As Congress moves toward a massive end-of-year spending bill this week, both parties claim to be fighting on the side of fiscal responsibility.

Republicans are lining up with the White House in enforcing spending caps – a battle they are poised to win. Despite low public approval ratings, President Bush has enough votes in the Senate to block bills that he opposes, as long as most Republicans stand with him.

Meanwhile, Democrats are losing ground in their year-long bid to require that Congress pay for new tax cuts. A key test comes this week as the House and Senate work out their differences on a $50 billion "fix" to the Alternative Minimum Tax (AMT), which is now set to hit 22 million new taxpayers in the 2007 tax year. The House is requiring offsets; the Senate is not.

At issue is whether the atmosphere on Capitol Hill is now so partisan that Congress can't make the trade-offs needed to handle long-term fiscal challenges. By dealing with big-ticket items such as the AMT fix and the costs of the war, now about $10 billion a month, outside the normal budgeting process, Congress is shirking the hard choices needed to get America's fiscal house back in order, say budget watchdogs.

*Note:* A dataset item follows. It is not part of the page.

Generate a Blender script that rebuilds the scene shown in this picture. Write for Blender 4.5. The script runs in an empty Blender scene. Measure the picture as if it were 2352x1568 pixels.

"Back when President Reagan was borrowing, government debt was $1 trillion. Now, we're borrowing on a credit card that's maxed out," says Stanley Collender, of Qorvis Communications, a business consulting firm.

The nation's fiscal situation is not unlike the plight of homeowners who signed on to adjustable rate mortgages and now risk losing their homes, Mr. Collender adds. "What we're going to find after George Bush leaves office is that the national debt will be financed with much higher interest rates."

In a new report released last week, the Congressional Budget Office (CBO) said that the federal budget is on an "unsustainable path." The reason: The government is spending more and more for healthcare programs and for interest payments on the federal debt, now topping $9 trillion.

In the past, the US funded its deficits by drawing on Social Security trust fund surpluses, but increasingly Washington is financing its debt by borrowing from abroad. "Over time, foreign investors would claim larger and larger shares of the nation's output, and fewer resources would be available for domestic consumption," CBO director Peter Orszag told the House Committee on the Budget Dec. 13.

The CBO estimates that the wars in Iraq and Afghanistan could cost $2.4 trillion over the next decade. Nearly $700 billion of that cost will be interest on the debt to finance the wars.